» **The exercise**
The records below must be transcribed exactly. Do not include the pictures.

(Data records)

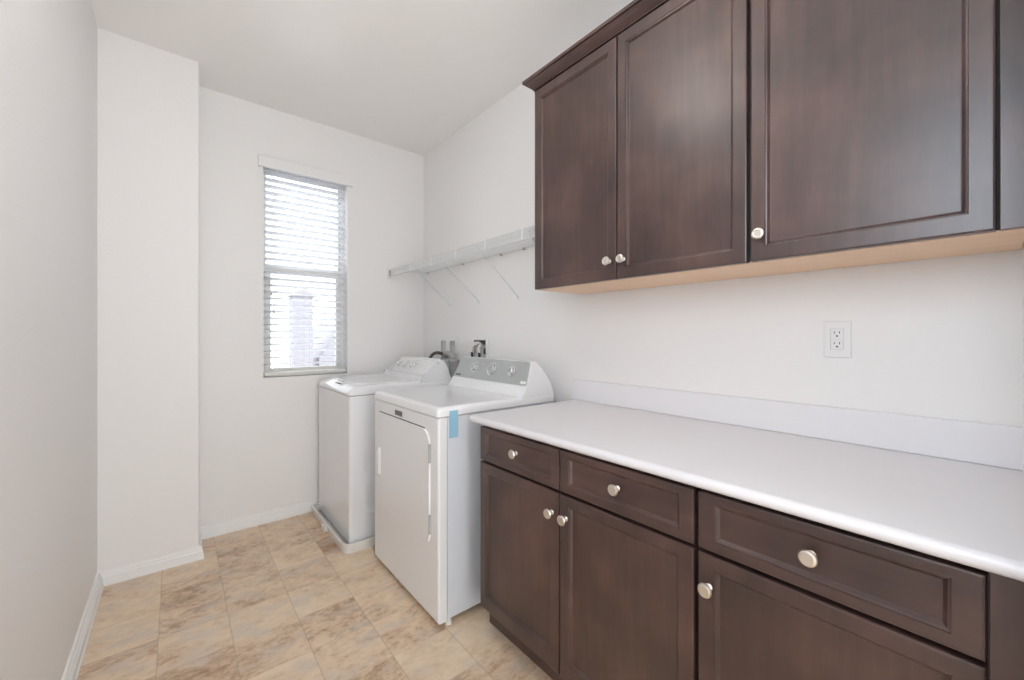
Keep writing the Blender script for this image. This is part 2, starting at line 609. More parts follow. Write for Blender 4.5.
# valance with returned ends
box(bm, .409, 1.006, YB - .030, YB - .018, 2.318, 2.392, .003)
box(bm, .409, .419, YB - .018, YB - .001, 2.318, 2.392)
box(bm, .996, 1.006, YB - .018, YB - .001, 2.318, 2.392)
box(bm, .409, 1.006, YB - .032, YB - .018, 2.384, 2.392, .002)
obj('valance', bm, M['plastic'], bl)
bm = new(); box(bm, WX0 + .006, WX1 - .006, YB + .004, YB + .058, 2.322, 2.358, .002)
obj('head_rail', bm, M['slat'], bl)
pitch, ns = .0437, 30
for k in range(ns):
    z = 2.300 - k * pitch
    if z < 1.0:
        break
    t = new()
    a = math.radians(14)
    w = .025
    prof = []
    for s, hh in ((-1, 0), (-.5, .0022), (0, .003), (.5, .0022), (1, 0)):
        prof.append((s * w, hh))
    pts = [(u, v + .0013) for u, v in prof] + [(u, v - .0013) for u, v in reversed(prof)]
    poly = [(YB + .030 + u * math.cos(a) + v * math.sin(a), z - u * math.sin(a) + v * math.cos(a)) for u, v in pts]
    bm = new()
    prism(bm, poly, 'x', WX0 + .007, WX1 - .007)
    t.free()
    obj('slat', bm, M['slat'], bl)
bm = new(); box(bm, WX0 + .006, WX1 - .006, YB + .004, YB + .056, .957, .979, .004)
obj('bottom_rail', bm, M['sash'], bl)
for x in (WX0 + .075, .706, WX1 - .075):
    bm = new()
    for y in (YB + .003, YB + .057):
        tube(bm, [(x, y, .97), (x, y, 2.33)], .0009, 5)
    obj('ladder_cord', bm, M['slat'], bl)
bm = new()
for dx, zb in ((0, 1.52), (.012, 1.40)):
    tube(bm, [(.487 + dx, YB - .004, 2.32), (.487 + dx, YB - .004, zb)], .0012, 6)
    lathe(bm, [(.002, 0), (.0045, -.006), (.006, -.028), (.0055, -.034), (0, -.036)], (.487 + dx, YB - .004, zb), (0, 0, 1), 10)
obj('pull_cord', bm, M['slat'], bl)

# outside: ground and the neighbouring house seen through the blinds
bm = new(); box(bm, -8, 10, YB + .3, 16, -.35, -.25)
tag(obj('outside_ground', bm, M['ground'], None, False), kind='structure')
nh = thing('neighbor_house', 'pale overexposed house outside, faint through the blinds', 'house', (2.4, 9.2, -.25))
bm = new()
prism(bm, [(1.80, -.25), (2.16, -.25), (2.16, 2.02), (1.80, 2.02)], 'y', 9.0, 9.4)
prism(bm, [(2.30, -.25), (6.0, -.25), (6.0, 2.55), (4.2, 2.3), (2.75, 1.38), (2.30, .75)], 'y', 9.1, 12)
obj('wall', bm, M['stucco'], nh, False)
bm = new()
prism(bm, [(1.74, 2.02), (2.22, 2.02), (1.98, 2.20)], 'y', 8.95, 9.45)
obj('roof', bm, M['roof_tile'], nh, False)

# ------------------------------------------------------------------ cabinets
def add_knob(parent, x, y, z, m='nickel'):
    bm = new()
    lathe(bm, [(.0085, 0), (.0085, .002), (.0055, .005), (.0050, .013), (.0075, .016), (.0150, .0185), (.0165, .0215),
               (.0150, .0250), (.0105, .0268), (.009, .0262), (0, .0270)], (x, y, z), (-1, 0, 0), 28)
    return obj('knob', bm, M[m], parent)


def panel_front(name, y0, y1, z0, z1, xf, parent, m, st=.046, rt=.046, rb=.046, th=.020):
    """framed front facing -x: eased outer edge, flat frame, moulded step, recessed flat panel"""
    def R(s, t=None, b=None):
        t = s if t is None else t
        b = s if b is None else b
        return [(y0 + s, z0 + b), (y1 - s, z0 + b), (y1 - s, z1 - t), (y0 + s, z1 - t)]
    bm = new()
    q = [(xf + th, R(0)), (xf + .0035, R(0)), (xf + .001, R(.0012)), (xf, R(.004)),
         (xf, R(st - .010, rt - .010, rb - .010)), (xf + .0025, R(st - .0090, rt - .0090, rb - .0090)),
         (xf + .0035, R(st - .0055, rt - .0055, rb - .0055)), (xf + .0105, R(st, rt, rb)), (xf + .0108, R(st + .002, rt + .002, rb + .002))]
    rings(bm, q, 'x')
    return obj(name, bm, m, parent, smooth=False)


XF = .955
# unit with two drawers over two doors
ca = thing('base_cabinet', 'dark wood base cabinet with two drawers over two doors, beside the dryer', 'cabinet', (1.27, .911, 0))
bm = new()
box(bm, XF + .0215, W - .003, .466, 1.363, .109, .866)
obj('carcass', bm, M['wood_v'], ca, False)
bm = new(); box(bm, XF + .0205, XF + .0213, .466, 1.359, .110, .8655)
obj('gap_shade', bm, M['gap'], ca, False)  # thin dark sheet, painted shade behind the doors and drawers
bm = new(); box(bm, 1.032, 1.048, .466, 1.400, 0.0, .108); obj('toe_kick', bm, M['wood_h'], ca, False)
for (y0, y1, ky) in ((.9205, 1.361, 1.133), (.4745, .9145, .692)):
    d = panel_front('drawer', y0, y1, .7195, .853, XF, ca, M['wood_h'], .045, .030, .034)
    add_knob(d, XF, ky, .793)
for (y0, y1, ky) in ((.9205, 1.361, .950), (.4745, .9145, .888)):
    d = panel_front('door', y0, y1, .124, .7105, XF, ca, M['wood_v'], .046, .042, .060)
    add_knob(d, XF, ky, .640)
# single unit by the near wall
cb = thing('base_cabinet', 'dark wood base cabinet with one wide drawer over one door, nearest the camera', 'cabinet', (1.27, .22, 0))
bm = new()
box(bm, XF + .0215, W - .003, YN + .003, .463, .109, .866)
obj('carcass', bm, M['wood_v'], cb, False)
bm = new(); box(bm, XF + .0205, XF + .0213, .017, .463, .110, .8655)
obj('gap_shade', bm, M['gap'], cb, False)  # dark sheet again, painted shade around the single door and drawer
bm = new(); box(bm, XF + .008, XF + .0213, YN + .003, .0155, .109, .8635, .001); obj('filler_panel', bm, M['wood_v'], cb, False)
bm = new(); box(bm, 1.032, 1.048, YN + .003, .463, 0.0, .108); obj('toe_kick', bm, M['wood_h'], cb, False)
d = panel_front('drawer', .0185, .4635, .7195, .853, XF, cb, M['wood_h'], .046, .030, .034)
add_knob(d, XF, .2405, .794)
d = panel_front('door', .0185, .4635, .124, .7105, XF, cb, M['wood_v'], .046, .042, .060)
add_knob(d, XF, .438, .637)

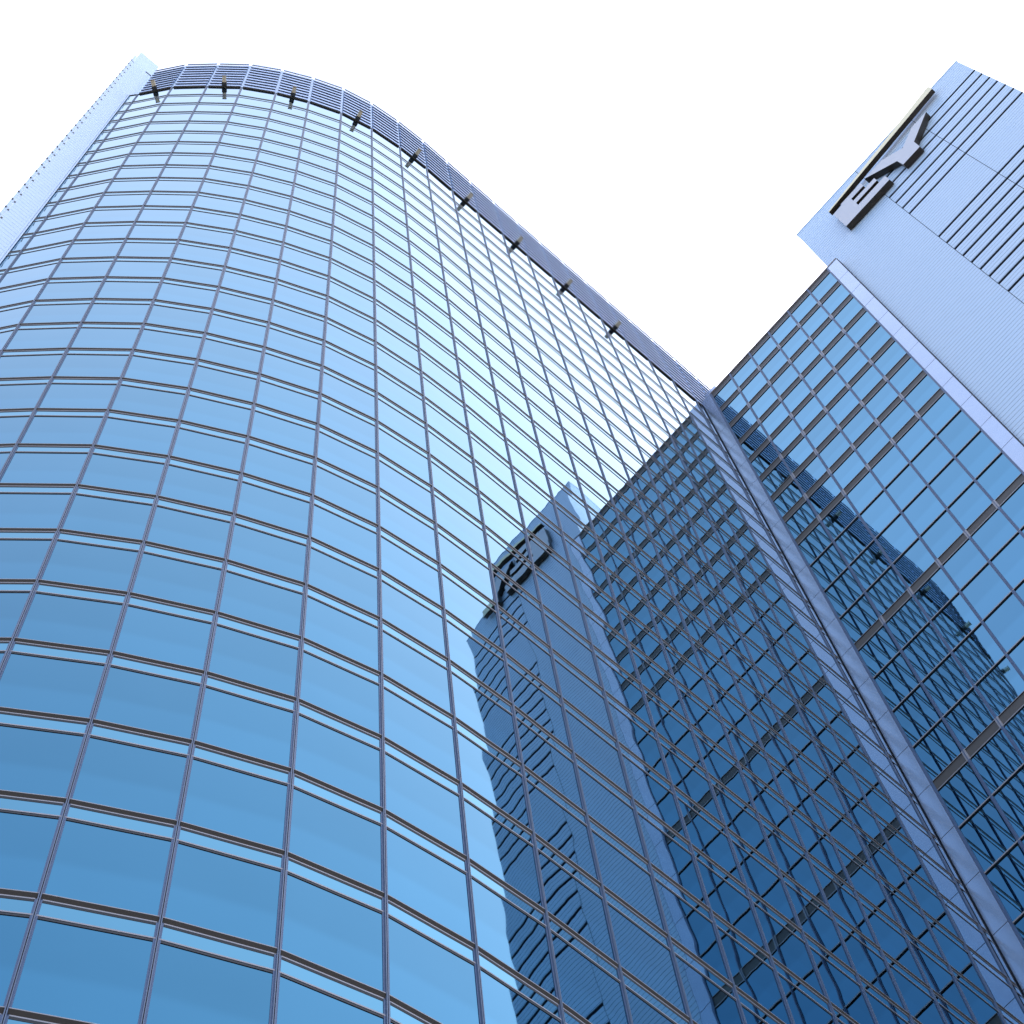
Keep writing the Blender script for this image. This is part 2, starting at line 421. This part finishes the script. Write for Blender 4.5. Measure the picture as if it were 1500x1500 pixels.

» **Output of the task**
Keep writing the Blender script for this image. This is part 2, starting at line 609. More parts follow. Write for Blender 4.5.
# valance with returned ends
box(bm, .409, 1.006, YB - .030, YB - .018, 2.318, 2.392, .003)
box(bm, .409, .419, YB - .018, YB - .001, 2.318, 2.392)
box(bm, .996, 1.006, YB - .018, YB - .001, 2.318, 2.392)
box(bm, .409, 1.006, YB - .032, YB - .018, 2.384, 2.392, .002)
obj('valance', bm, M['plastic'], bl)
bm = new(); box(bm, WX0 + .006, WX1 - .006, YB + .004, YB + .058, 2.322, 2.358, .002)
obj('head_rail', bm, M['slat'], bl)
pitch, ns = .0437, 30
for k in range(ns):
    z = 2.300 - k * pitch
    if z < 1.0:
        break
    t = new()
    a = math.radians(14)
    w = .025
    prof = []
    for s, hh in ((-1, 0), (-.5, .0022), (0, .003), (.5, .0022), (1, 0)):
        prof.append((s * w, hh))
    pts = [(u, v + .0013) for u, v in prof] + [(u, v - .0013) for u, v in reversed(prof)]
    poly = [(YB + .030 + u * math.cos(a) + v * math.sin(a), z - u * math.sin(a) + v * math.cos(a)) for u, v in pts]
    bm = new()
    prism(bm, poly, 'x', WX0 + .007, WX1 - .007)
    t.free()
    obj('slat', bm, M['slat'], bl)
bm = new(); box(bm, WX0 + .006, WX1 - .006, YB + .004, YB + .056, .957, .979, .004)
obj('bottom_rail', bm, M['sash'], bl)
for x in (WX0 + .075, .706, WX1 - .075):
    bm = new()
    for y in (YB + .003, YB + .057):
        tube(bm, [(x, y, .97), (x, y, 2.33)], .0009, 5)
    obj('ladder_cord', bm, M['slat'], bl)
bm = new()
for dx, zb in ((0, 1.52), (.012, 1.40)):
    tube(bm, [(.487 + dx, YB - .004, 2.32), (.487 + dx, YB - .004, zb)], .0012, 6)
    lathe(bm, [(.002, 0), (.0045, -.006), (.006, -.028), (.0055, -.034), (0, -.036)], (.487 + dx, YB - .004, zb), (0, 0, 1), 10)
obj('pull_cord', bm, M['slat'], bl)

# outside: ground and the neighbouring house seen through the blinds
bm = new(); box(bm, -8, 10, YB + .3, 16, -.35, -.25)
tag(obj('outside_ground', bm, M['ground'], None, False), kind='structure')
nh = thing('neighbor_house', 'pale overexposed house outside, faint through the blinds', 'house', (2.4, 9.2, -.25))
bm = new()
prism(bm, [(1.80, -.25), (2.16, -.25), (2.16, 2.02), (1.80, 2.02)], 'y', 9.0, 9.4)
prism(bm, [(2.30, -.25), (6.0, -.25), (6.0, 2.55), (4.2, 2.3), (2.75, 1.38), (2.30, .75)], 'y', 9.1, 12)
obj('wall', bm, M['stucco'], nh, False)
bm = new()
prism(bm, [(1.74, 2.02), (2.22, 2.02), (1.98, 2.20)], 'y', 8.95, 9.45)
obj('roof', bm, M['roof_tile'], nh, False)

# ------------------------------------------------------------------ cabinets
def add_knob(parent, x, y, z, m='nickel'):
    bm = new()
    lathe(bm, [(.0085, 0), (.0085, .002), (.0055, .005), (.0050, .013), (.0075, .016), (.0150, .0185), (.0165, .0215),
               (.0150, .0250), (.0105, .0268), (.009, .0262), (0, .0270)], (x, y, z), (-1, 0, 0), 28)
    return obj('knob', bm, M[m], parent)


def panel_front(name, y0, y1, z0, z1, xf, parent, m, st=.046, rt=.046, rb=.046, th=.020):
    """framed front facing -x: eased outer edge, flat frame, moulded step, recessed flat panel"""
    def R(s, t=None, b=None):
        t = s if t is None else t
        b = s if b is None else b
        return [(y0 + s, z0 + b), (y1 - s, z0 + b), (y1 - s, z1 - t), (y0 + s, z1 - t)]
    bm = new()
    q = [(xf + th, R(0)), (xf + .0035, R(0)), (xf + .001, R(.0012)), (xf, R(.004)),
         (xf, R(st - .010, rt - .010, rb - .010)), (xf + .0025, R(st - .0090, rt - .0090, rb - .0090)),
         (xf + .0035, R(st - .0055, rt - .0055, rb - .0055)), (xf + .0105, R(st, rt, rb)), (xf + .0108, R(st + .002, rt + .002, rb + .002))]
    rings(bm, q, 'x')
    return obj(name, bm, m, parent, smooth=False)


XF = .955
# unit with two drawers over two doors
ca = thing('base_cabinet', 'dark wood base cabinet with two drawers over two doors, beside the dryer', 'cabinet', (1.27, .911, 0))
bm = new()
box(bm, XF + .0215, W - .003, .466, 1.363, .109, .866)
obj('carcass', bm, M['wood_v'], ca, False)
bm = new(); box(bm, XF + .0205, XF + .0213, .466, 1.359, .110, .8655)
obj('gap_shade', bm, M['gap'], ca, False)  # thin dark sheet, painted shade behind the doors and drawers
bm = new(); box(bm, 1.032, 1.048, .466, 1.400, 0.0, .108); obj('toe_kick', bm, M['wood_h'], ca, False)
for (y0, y1, ky) in ((.9205, 1.361, 1.133), (.4745, .9145, .692)):
    d = panel_front('drawer', y0, y1, .7195, .853, XF, ca, M['wood_h'], .045, .030, .034)
    add_knob(d, XF, ky, .793)
for (y0, y1, ky) in ((.9205, 1.361, .950), (.4745, .9145, .888)):
    d = panel_front('door', y0, y1, .124, .7105, XF, ca, M['wood_v'], .046, .042, .060)
    add_knob(d, XF, ky, .640)
# single unit by the near wall
cb = thing('base_cabinet', 'dark wood base cabinet with one wide drawer over one door, nearest the camera', 'cabinet', (1.27, .22, 0))
bm = new()
box(bm, XF + .0215, W - .003, YN + .003, .463, .109, .866)
obj('carcass', bm, M['wood_v'], cb, False)
bm = new(); box(bm, XF + .0205, XF + .0213, .017, .463, .110, .8655)
obj('gap_shade', bm, M['gap'], cb, False)  # dark sheet again, painted shade around the single door and drawer
bm = new(); box(bm, XF + .008, XF + .0213, YN + .003, .0155, .109, .8635, .001); obj('filler_panel', bm, M['wood_v'], cb, False)
bm = new(); box(bm, 1.032, 1.048, YN + .003, .463, 0.0, .108); obj('toe_kick', bm, M['wood_h'], cb, False)
d = panel_front('drawer', .0185, .4635, .7195, .853, XF, cb, M['wood_h'], .046, .030, .034)
add_knob(d, XF, .2405, .794)
d = panel_front('door', .0185, .4635, .124, .7105, XF, cb, M['wood_v'], .046, .042, .060)
add_knob(d, XF, .438, .637)

Keep writing the Blender script for this image. This is part 2, starting at line 421. This part finishes the script. Write for Blender 4.5. Measure the picture as if it were 1500x1500 pixels.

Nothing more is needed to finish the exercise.